Learning to Walk Behind

”We invite you to walk with us in a movement of the Australian people for a better future.” – Uluru Statement from the Heart

Walking with or alongside frequently excluded people and communities is an admirable sentiment. The concept holds even more weight when those communities extend the invitation to journey together.

In the case of the Uluru Statement from the Heart, the invitation for non-Indigenous people to ‘walk with’ First Nations highlights a profound and undeserved generosity underpinned by their abiding commitment to community and kinship. Over the past 234 years, First Peoples have rarely been extended the same spirit of generosity.

Working in the not-for-profit sector, I have often discussed the virtues of ‘walking with’ or ‘beside’. Walking beside First Peoples, victims of violence and abuse, refugees and people seeking asylum, or marginalised and vulnerable communities is a common catch-cry.

I have also witnessed and participated in three broad ways of working in, with or for diverse communities.
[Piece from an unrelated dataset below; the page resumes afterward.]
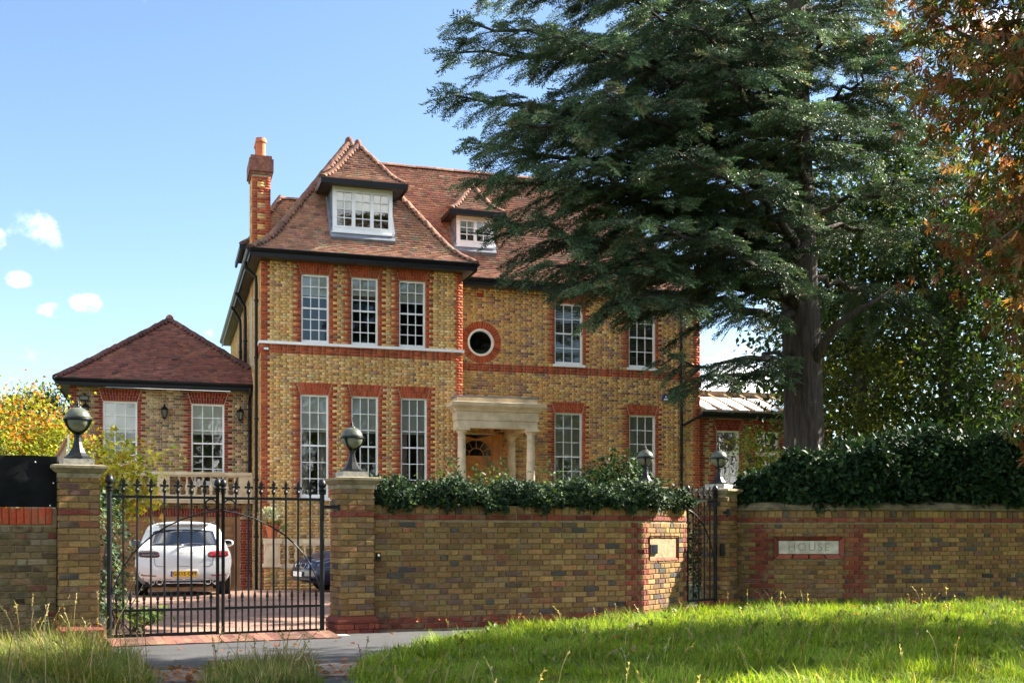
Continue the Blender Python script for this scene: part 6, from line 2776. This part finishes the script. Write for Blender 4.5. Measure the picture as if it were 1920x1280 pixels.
for k in range(4):
    m_ = which == k
    tV, tF = SPRAYS[k]
    rt = rots(sp_dir[m_], np.array([0, 0, 1.]), .25)
    v, f, c = scatter(tV, tF, sp_pos[m_], rt, sp_sc[m_], pick(PAL_CEDAR, int(m_.sum())) * np.array(sp_tn)[m_][:, None])
    ch.append((v, f, c * rng.uniform(.75, 1.3, (len(c), 1))))
v, f, c = join_np(ch)
link('crown', np_mesh('crown', v, f, M['needle'], c), cedar)
tag(tw.build('twigs', M['cbark'], cedar), kind='stuff')
print('cedar sprays', len(sp_pos), 'tris', len(f))
mb = MB()
mb.tube([(12.836, 21.172, 7.6), (12.145, 20.965, 6.82), (11.574, 20.721, 6.486), (11.013, 20.579, 6.441), (10.362, 20.465, 6.585), (9.78, 20.224, 6.721)], [.15, .13, .12, .11, .08, .04], 9)
mb.build('limb', M['cbark'], cedar, smooth='all')
mb = MB()
mb.tube([(12.98, 21.0, 4.75), (13.02, 20.7, 5.1), (13.1, 20.276, 5.5), (13.4, 19.9, 5.8), (13.75, 19.7, 6.0), (14.0, 19.6, 6.2)], [.11, .105, .09, .06, .035, .015], 9)
mb.build('limb', M['cbark'], cedar, smooth='all')


def broad_tree(name, label, base, cc, cr, nclump, per, leaf, pal, trunk=.14, tV=LEAF_V, tF=LEAF_F, mat='leaf', group=None, clump=.55, droop=.25, cat='tree', limbs=14, trunk_mat='bark2', mass=None):
    base, cc, cr = np.array(base, float), np.array(cc, float), np.array(cr, float)
    t = tag(empty(name, tuple(base)), label, cat, group)
    dirs = unit(rng.normal(0, 1, (nclump, 3)))
    rad = rng.uniform(.25, 1, nclump) ** .45
    # uneven outline: some directions bulge
    lump = 1 + .22 * np.sin(dirs[:, 0] * 5 + dirs[:, 2] * 4 + cc[0]) * np.cos(dirs[:, 1] * 4 + cc[1])
    cl = cc + dirs * cr * (rad * lump)[:, None]
    mb = MB()
    fork = np.array([base[0] * .5 + cc[0] * .5, base[1] * .5 + cc[1] * .5, max(base[2] + .3, cc[2] - cr[2] * .55)])
    mb.tube([tuple(base - [0, 0, .1]), tuple(base * .6 + fork * .4 + rng.normal(0, .05, 3)), tuple(fork), tuple(cc + [0, 0, cr[2] * .4])], [trunk * 1.25, trunk, trunk * .8, trunk * .25], 10)
    mb.build('trunk', M[trunk_mat], t, smooth='all')
    mb = MB()
    for i in range(min(limbs, nclump)):
        s = rng.uniform(0, .7)
        a = fork * (1 - s) + (cc + [0, 0, cr[2] * .3]) * s
        b = cl[i]
        m_ = (a + b) / 2 + np.array([0, 0, .12 * np.linalg.norm(b - a)])
        mb.tube([tuple(a), tuple(m_), tuple(b)], [trunk * .38, trunk * .22, trunk * .06], 6)
    mb.build('limbs', M[trunk_mat], t, smooth='all')
    n = nclump * per
    ci = np.repeat(np.arange(nclump), per)
    off = rng.normal(0, 1, (n, 3)) * clump * np.array([.62, .62, .42])
    pos = cl[ci] + off
    out = unit(pos - cc) * .6 + rng.normal(0, .7, (n, 3)) + np.array([0, 0, -droop])
    rt = rots(out, np.array([0, 0, 1.]), .6)
    tone = np.clip(1 + rng.normal(0, .16, nclump), .6, 1.5)
    col = pick(pal, n) * tone[ci][:, None]
    if mass is not None:
        col = mass(pos, col)
    v, f, c = scatter(tV, tF, pos, rt, leaf * rng.uniform(.7, 1.3, n), col)
    link('crown', np_mesh('crown', v, f, M[mat], c), t)
    return t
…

01. Community-led and community-owned

The people and communities most impacted by injustice and external decision-making should be directly involved in framing and leading strengths-based responses and solutions. It should increasingly be our goal to support this kind of work and organisations and movements such as Original Power, IndigenousX, National Refugee-led Advisory and Advocacy Group, and Action for Afghanistan.

02. Agency-led

The standard approach is that community services and advocacy are built around resources, expertise and capacity to scale. Agency-led practices can be powerful and inform positive change when directed toward facilitating, amplifying and investing in community-led endeavours. The risk is that agency-led can become or operate as a cover for the third way of working.

03. Co-opted or self-centred (aka Stolen)

No organisation or institution would admit to this way of working, but it’s prevalent, if not endemic. So-called “civil society” leaders consistently platform themselves rather than centring the people they exist to serve and support. Agencies and organisations, either in the interests of self-preservation, expediency or because it’s the only way they know, push people with lived experience to the fringes. I have been guilty of this, and we’re so used to bad behaviour that we barely notice it.

We see it in the wake of almost every major humanitarian crisis – large and well-funded organisations clambering over each other to centre themselves in the conversation.

There are almost no ‘voiceless’, just those on whose behalf we would prefer to speak.

At this point you may be expecting me to posit a fourth way. What about co-design or collaborative approaches? What about ‘walking beside’?

I would argue we don’t know how.

The dispossessed understand what it might mean to walk beside. First Peoples are often the strongest supporters of refugee and asylum seeker rights because they live with the reality and impacts of dispossession. Their ongoing struggle for sovereignty is aligned with and tied to the rights of people seeking safety and belonging.

For everyone else, paternalism and colonial mindsets are so pervasive that we (I) only understand walking beside from a position of power and privilege.

Walking beside, we cannot help but set the pace or alter the direction.

Walking beside may work in a bubble devoid of generational racism, dispossession and injustice. But that bubble is a myth.

My simple thesis is this: before we walk beside, we must walk behind.

Before I can walk beside, I need to learn to walk behind and put the power and process into the hands of people that I’m supposedly trying to support.

As someone who has long endeavoured to do good, make positive change and be an ally, and often failed miserably, I’m unsure how to go about it. However, here’s what I’ve committed to doing in my personal and professional life:

01. Pay the Rent

Where we choose to spend our money (if you’re in a position to do that) is a statement of what we value. The reality is that I live on stolen land, I benefit from stolen land, and I need to put my money where my mouth is. More than that (and this is important), I should not control the money I contribute. As such, I’m directing at least 1% of my annual income to Indigenous-led and owned organisations and initiatives that address justice, healing and self-determination for First Peoples. There are various ways to do that, but here’s an example and a bit about what that means.

02. Pass the Mic.

It is not my role or intent to critique the Uluru Statement from the Heart other than to note its purpose and call to action. My place is to sit at the feet of First Nations Elders, understand their struggle and amplify their voices. Especially by learning from the wisdom of fierce Aboriginal and Torres Strait Islander women who bear the wounds of injustice and fight daily for the rights and sovereignty of their families and communities.

03. Change Power Structures

As a leader in the not-for-profit sector, I am responsible for and to various governance and power structures. I can influence the make-up of those structures. I am also responsible for ensuring that under-represented communities have more agency and involvement in decision-making.

In 2017, Prime Minister Malcolm Turnbull dismissed the Uluru Statement from the Heart with no recourse or debate. The rallying cry for ‘voice, treaty and truth’ was barely given a moment’s consideration.

We can do better. We must do better.

If you are an ‘ally’, ‘supporter’, or’ friend’ of First Peoples or forcibly displaced peoples, I encourage you to consider what it might take to ‘walk behind’.

With humble hearts and a commitment to change, I believe we can realise healing, justice and a more generous future for all.